## GOAL OF THE EXERCISE
Reproduce exactly the opening lines of the listing, stopping after the line that contains "E_PRINT = 1.04" and including it.

## GIVEN INFORMATION
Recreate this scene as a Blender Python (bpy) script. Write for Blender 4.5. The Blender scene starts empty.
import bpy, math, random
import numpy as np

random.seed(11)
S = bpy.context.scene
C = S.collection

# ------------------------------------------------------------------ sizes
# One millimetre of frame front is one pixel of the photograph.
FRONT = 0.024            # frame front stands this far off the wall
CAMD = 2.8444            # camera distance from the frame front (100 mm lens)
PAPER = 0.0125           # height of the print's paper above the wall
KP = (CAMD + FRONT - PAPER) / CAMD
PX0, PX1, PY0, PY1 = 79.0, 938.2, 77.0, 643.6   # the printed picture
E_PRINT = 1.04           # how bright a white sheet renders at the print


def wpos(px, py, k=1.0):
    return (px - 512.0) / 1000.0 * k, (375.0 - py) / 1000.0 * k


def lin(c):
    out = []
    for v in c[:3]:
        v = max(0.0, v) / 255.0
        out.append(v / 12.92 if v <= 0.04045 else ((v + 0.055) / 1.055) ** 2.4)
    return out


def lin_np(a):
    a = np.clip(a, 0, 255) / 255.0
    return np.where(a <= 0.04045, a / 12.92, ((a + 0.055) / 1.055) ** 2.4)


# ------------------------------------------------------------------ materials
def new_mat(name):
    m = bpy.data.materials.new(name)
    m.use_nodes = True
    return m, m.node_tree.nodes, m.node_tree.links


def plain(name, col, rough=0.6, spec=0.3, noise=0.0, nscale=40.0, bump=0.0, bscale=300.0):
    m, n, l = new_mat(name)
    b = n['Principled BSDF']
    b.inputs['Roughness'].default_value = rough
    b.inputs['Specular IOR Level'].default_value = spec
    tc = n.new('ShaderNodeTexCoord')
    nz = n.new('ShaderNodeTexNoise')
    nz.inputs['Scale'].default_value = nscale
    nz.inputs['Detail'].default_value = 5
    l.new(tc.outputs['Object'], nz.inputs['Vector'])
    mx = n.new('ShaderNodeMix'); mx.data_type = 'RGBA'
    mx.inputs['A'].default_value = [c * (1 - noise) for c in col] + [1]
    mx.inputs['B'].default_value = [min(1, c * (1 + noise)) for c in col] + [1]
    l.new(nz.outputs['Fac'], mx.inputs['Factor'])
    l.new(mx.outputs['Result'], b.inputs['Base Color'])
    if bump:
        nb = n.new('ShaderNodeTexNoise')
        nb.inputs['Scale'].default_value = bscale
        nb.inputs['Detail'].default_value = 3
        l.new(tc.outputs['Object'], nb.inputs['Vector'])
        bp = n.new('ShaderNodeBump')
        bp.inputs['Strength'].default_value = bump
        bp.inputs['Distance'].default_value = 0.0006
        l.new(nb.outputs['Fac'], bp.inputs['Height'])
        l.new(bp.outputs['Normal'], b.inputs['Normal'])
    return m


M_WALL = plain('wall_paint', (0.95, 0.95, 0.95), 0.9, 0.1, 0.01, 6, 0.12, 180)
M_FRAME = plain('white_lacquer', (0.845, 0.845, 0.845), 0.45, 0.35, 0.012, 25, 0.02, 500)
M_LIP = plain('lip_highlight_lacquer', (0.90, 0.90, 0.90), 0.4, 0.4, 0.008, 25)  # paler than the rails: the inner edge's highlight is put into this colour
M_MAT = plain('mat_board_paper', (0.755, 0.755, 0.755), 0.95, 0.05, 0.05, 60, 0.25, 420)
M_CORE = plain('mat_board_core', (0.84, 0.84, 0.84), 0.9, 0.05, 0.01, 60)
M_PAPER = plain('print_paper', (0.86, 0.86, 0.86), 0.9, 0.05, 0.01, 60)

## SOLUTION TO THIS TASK
Recreate this scene as a Blender Python (bpy) script. Write for Blender 4.5. The Blender scene starts empty.
import bpy, math, random
import numpy as np

random.seed(11)
S = bpy.context.scene
C = S.collection

# ------------------------------------------------------------------ sizes
# One millimetre of frame front is one pixel of the photograph.
FRONT = 0.024            # frame front stands this far off the wall
CAMD = 2.8444            # camera distance from the frame front (100 mm lens)
PAPER = 0.0125           # height of the print's paper above the wall
KP = (CAMD + FRONT - PAPER) / CAMD
PX0, PX1, PY0, PY1 = 79.0, 938.2, 77.0, 643.6   # the printed picture
E_PRINT = 1.04           # how bright a white sheet renders at the print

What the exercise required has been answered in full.